[STATED PROBLEM]: Output all of the data below exactly as given.

[GIVEN DATA]:
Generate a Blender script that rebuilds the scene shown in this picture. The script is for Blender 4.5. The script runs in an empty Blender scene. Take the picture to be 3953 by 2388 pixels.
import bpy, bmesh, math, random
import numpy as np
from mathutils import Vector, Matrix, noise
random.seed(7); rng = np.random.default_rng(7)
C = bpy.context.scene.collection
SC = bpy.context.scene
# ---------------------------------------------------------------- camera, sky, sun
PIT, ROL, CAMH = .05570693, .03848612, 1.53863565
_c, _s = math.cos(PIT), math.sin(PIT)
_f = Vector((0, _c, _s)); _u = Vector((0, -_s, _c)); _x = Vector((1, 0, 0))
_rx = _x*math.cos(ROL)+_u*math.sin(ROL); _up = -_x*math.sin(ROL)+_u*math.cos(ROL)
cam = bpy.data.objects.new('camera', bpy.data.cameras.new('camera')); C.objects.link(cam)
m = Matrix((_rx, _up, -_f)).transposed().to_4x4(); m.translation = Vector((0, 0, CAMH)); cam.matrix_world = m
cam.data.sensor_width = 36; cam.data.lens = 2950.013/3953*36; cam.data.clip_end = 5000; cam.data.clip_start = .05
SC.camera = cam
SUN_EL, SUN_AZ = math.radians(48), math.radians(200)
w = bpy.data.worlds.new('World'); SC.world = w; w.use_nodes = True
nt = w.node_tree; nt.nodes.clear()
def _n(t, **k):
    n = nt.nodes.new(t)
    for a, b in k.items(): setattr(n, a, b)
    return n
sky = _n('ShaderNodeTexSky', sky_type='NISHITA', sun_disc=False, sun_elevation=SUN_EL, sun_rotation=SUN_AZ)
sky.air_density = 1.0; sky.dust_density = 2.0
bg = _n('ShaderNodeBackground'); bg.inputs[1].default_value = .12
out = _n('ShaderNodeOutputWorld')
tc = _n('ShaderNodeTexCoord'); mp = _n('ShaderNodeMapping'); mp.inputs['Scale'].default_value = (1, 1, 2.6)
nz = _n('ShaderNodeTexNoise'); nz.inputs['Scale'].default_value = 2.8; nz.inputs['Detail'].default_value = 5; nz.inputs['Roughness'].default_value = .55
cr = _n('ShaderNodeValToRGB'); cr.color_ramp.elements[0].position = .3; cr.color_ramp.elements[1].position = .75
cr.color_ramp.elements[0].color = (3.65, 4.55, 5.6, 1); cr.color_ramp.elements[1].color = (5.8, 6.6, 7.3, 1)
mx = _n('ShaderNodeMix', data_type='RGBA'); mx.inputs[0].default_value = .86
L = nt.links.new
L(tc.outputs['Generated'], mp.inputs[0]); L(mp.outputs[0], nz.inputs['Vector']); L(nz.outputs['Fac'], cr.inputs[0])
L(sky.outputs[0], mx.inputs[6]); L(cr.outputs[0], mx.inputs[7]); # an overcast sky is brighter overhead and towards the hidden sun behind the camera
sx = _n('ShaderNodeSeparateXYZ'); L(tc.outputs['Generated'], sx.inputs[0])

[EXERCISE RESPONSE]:
Generate a Blender script that rebuilds the scene shown in this picture. The script is for Blender 4.5. The script runs in an empty Blender scene. Take the picture to be 3953 by 2388 pixels.
import bpy, bmesh, math, random
import numpy as np
from mathutils import Vector, Matrix, noise
random.seed(7); rng = np.random.default_rng(7)
C = bpy.context.scene.collection
SC = bpy.context.scene
# ---------------------------------------------------------------- camera, sky, sun
PIT, ROL, CAMH = .05570693, .03848612, 1.53863565
_c, _s = math.cos(PIT), math.sin(PIT)
_f = Vector((0, _c, _s)); _u = Vector((0, -_s, _c)); _x = Vector((1, 0, 0))
_rx = _x*math.cos(ROL)+_u*math.sin(ROL); _up = -_x*math.sin(ROL)+_u*math.cos(ROL)
cam = bpy.data.objects.new('camera', bpy.data.cameras.new('camera')); C.objects.link(cam)
m = Matrix((_rx, _up, -_f)).transposed().to_4x4(); m.translation = Vector((0, 0, CAMH)); cam.matrix_world = m
cam.data.sensor_width = 36; cam.data.lens = 2950.013/3953*36; cam.data.clip_end = 5000; cam.data.clip_start = .05
SC.camera = cam
SUN_EL, SUN_AZ = math.radians(48), math.radians(200)
w = bpy.data.worlds.new('World'); SC.world = w; w.use_nodes = True
nt = w.node_tree; nt.nodes.clear()
def _n(t, **k):
    n = nt.nodes.new(t)
    for a, b in k.items(): setattr(n, a, b)
    return n
sky = _n('ShaderNodeTexSky', sky_type='NISHITA', sun_disc=False, sun_elevation=SUN_EL, sun_rotation=SUN_AZ)
sky.air_density = 1.0; sky.dust_density = 2.0
bg = _n('ShaderNodeBackground'); bg.inputs[1].default_value = .12
out = _n('ShaderNodeOutputWorld')
tc = _n('ShaderNodeTexCoord'); mp = _n('ShaderNodeMapping'); mp.inputs['Scale'].default_value = (1, 1, 2.6)
nz = _n('ShaderNodeTexNoise'); nz.inputs['Scale'].default_value = 2.8; nz.inputs['Detail'].default_value = 5; nz.inputs['Roughness'].default_value = .55
cr = _n('ShaderNodeValToRGB'); cr.color_ramp.elements[0].position = .3; cr.color_ramp.elements[1].position = .75
cr.color_ramp.elements[0].color = (3.65, 4.55, 5.6, 1); cr.color_ramp.elements[1].color = (5.8, 6.6, 7.3, 1)
mx = _n('ShaderNodeMix', data_type='RGBA'); mx.inputs[0].default_value = .86
L = nt.links.new
L(tc.outputs['Generated'], mp.inputs[0]); L(mp.outputs[0], nz.inputs['Vector']); L(nz.outputs['Fac'], cr.inputs[0])
L(sky.outputs[0], mx.inputs[6]); L(cr.outputs[0], mx.inputs[7]); # an overcast sky is brighter overhead and towards the hidden sun behind the camera
sx = _n('ShaderNodeSeparateXYZ'); L(tc.outputs['Generated'], sx.inputs[0])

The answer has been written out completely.